Would you print the material exactly, starting at its first line and ending at the line holding "COL.objects.link(sun)"?

** BEGIN Raw data **

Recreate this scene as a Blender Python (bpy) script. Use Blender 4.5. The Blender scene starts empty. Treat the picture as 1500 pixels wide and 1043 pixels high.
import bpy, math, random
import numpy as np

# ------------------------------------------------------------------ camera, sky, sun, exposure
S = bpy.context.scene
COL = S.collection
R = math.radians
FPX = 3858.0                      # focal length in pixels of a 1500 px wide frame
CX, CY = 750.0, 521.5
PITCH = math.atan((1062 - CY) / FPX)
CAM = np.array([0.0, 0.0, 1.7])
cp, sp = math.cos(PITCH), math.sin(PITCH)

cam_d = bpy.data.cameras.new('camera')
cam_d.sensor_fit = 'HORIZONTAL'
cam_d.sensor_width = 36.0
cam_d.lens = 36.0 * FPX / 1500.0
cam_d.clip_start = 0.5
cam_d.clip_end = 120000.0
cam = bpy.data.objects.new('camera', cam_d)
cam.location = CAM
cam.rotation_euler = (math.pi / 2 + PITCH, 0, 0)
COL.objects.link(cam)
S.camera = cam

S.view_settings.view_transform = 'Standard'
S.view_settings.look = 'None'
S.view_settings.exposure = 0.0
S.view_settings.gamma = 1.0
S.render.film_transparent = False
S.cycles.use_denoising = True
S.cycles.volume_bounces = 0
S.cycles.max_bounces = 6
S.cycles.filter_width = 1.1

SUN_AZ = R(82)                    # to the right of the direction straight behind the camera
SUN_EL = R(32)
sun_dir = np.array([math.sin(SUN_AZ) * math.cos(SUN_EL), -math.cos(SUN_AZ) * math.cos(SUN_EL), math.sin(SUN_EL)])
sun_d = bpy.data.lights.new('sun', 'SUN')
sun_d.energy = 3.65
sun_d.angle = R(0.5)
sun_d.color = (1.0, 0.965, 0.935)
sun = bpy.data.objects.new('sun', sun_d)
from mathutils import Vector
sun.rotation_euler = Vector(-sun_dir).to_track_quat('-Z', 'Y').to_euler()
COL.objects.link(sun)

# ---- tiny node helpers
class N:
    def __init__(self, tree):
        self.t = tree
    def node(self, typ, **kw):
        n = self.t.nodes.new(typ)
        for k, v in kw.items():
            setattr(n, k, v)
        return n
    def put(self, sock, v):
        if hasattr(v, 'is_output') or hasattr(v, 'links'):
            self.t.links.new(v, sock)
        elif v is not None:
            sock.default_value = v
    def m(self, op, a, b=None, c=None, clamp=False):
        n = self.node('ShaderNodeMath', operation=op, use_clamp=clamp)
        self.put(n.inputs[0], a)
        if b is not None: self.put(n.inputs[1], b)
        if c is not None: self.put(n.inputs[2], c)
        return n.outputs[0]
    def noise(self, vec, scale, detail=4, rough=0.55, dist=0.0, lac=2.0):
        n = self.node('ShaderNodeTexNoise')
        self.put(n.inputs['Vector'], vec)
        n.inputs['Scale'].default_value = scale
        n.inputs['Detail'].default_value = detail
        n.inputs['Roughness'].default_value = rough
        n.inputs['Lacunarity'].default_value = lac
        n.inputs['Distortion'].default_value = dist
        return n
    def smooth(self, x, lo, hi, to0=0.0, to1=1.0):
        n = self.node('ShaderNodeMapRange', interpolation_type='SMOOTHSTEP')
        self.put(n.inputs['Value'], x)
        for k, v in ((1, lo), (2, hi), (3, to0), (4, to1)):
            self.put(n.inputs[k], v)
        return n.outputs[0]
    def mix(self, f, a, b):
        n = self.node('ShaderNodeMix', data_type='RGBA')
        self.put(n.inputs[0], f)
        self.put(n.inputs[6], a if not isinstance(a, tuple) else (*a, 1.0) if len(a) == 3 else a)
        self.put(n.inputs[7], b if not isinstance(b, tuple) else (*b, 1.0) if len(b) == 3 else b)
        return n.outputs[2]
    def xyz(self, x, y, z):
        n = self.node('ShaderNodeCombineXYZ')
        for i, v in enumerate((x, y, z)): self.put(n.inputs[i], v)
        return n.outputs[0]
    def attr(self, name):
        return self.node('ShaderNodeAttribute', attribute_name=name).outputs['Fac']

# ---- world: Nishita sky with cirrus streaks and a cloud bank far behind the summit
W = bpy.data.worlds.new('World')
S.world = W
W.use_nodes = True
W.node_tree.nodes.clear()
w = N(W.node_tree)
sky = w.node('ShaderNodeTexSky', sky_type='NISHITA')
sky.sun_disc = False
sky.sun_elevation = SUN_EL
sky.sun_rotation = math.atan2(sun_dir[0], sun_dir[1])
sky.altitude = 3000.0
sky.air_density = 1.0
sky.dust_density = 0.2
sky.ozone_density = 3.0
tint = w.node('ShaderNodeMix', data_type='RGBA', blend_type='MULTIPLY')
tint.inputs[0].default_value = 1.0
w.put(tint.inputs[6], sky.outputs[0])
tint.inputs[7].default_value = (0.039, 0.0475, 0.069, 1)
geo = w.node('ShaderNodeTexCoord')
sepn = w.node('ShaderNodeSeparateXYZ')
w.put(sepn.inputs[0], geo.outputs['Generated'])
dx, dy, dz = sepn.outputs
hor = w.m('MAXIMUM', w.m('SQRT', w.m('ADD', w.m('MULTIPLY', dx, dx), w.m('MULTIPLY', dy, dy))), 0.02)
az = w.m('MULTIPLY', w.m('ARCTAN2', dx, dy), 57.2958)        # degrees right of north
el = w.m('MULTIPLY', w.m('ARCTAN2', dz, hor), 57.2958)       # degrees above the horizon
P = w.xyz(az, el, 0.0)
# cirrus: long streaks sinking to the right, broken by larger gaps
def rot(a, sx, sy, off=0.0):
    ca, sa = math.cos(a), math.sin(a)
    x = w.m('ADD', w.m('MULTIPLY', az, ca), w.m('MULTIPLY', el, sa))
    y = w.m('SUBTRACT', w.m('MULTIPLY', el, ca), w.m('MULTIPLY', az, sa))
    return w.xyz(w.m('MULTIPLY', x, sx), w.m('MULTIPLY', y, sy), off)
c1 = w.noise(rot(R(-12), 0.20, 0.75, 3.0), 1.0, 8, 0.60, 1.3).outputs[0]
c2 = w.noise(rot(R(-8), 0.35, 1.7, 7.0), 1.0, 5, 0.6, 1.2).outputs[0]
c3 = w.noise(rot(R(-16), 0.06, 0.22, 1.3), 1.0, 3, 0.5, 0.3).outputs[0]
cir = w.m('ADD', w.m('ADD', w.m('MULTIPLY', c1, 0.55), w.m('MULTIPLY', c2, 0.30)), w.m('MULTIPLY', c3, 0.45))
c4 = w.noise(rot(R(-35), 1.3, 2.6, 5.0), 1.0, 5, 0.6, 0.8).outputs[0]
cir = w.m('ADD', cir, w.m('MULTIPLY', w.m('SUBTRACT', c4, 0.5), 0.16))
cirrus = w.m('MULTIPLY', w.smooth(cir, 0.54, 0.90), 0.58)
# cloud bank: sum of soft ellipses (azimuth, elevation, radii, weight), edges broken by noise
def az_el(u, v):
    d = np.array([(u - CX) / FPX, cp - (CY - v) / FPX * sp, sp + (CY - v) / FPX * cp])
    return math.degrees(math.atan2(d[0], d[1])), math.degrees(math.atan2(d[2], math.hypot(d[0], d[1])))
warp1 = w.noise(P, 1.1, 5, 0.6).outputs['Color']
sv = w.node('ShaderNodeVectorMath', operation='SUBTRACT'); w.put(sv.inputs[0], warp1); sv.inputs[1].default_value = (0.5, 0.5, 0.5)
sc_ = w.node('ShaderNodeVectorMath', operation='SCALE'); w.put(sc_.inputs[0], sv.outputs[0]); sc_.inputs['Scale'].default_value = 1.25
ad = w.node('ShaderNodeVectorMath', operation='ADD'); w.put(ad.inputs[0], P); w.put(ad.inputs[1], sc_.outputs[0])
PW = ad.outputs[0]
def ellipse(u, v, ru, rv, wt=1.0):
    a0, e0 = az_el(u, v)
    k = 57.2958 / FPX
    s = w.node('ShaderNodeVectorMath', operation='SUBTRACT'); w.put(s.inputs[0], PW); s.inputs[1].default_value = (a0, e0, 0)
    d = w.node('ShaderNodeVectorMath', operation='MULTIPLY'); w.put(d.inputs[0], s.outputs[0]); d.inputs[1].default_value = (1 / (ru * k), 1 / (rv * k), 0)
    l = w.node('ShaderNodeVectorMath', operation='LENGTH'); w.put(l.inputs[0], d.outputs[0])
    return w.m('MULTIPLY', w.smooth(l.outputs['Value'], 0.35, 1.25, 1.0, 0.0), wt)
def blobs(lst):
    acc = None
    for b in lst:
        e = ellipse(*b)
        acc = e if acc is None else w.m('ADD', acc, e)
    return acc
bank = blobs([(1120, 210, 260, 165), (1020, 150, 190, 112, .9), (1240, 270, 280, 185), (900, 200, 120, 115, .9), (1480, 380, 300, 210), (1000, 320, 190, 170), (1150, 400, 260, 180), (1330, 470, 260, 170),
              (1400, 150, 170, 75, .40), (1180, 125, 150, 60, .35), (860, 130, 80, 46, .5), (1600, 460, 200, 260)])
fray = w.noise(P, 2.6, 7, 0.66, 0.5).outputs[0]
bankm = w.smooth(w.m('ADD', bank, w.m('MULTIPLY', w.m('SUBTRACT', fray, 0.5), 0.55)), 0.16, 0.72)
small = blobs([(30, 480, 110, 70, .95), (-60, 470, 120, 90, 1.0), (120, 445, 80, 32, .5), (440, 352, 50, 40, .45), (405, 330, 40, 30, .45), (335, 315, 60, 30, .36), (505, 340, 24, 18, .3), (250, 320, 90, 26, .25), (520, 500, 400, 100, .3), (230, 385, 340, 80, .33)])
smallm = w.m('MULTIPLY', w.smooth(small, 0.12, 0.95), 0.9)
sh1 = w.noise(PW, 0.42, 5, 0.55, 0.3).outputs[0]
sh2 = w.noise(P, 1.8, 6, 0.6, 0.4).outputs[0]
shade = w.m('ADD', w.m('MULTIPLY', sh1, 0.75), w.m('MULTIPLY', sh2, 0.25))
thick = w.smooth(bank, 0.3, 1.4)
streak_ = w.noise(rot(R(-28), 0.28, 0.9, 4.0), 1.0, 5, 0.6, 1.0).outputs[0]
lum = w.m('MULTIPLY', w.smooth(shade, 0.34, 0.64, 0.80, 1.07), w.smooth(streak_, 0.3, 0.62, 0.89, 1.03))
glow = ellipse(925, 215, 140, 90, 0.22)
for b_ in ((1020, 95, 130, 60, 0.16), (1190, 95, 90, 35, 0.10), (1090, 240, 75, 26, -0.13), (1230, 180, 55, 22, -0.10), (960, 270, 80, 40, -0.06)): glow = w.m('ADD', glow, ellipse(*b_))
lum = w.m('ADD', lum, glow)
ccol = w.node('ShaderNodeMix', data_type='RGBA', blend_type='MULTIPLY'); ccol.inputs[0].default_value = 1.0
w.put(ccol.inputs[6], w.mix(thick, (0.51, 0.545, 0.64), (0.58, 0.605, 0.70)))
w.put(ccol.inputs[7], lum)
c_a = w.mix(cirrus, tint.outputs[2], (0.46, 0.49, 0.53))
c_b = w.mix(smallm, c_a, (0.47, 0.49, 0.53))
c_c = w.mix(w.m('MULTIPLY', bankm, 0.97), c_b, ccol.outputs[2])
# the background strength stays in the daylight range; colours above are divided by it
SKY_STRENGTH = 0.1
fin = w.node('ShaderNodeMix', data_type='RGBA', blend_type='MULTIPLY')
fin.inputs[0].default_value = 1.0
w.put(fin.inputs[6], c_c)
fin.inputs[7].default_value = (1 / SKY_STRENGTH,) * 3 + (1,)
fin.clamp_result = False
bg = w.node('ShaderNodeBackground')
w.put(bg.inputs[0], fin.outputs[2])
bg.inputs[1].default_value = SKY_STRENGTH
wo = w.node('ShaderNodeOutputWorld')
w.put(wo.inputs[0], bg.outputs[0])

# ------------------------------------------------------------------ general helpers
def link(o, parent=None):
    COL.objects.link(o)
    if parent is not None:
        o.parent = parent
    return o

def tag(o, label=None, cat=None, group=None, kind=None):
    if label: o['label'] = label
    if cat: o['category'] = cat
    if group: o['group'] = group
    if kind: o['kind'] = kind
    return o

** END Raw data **

Solution for this problem:
Recreate this scene as a Blender Python (bpy) script. Use Blender 4.5. The Blender scene starts empty. Treat the picture as 1500 pixels wide and 1043 pixels high.
import bpy, math, random
import numpy as np

# ------------------------------------------------------------------ camera, sky, sun, exposure
S = bpy.context.scene
COL = S.collection
R = math.radians
FPX = 3858.0                      # focal length in pixels of a 1500 px wide frame
CX, CY = 750.0, 521.5
PITCH = math.atan((1062 - CY) / FPX)
CAM = np.array([0.0, 0.0, 1.7])
cp, sp = math.cos(PITCH), math.sin(PITCH)

cam_d = bpy.data.cameras.new('camera')
cam_d.sensor_fit = 'HORIZONTAL'
cam_d.sensor_width = 36.0
cam_d.lens = 36.0 * FPX / 1500.0
cam_d.clip_start = 0.5
cam_d.clip_end = 120000.0
cam = bpy.data.objects.new('camera', cam_d)
cam.location = CAM
cam.rotation_euler = (math.pi / 2 + PITCH, 0, 0)
COL.objects.link(cam)
S.camera = cam

S.view_settings.view_transform = 'Standard'
S.view_settings.look = 'None'
S.view_settings.exposure = 0.0
S.view_settings.gamma = 1.0
S.render.film_transparent = False
S.cycles.use_denoising = True
S.cycles.volume_bounces = 0
S.cycles.max_bounces = 6
S.cycles.filter_width = 1.1

SUN_AZ = R(82)                    # to the right of the direction straight behind the camera
SUN_EL = R(32)
sun_dir = np.array([math.sin(SUN_AZ) * math.cos(SUN_EL), -math.cos(SUN_AZ) * math.cos(SUN_EL), math.sin(SUN_EL)])
sun_d = bpy.data.lights.new('sun', 'SUN')
sun_d.energy = 3.65
sun_d.angle = R(0.5)
sun_d.color = (1.0, 0.965, 0.935)
sun = bpy.data.objects.new('sun', sun_d)
from mathutils import Vector
sun.rotation_euler = Vector(-sun_dir).to_track_quat('-Z', 'Y').to_euler()
COL.objects.link(sun)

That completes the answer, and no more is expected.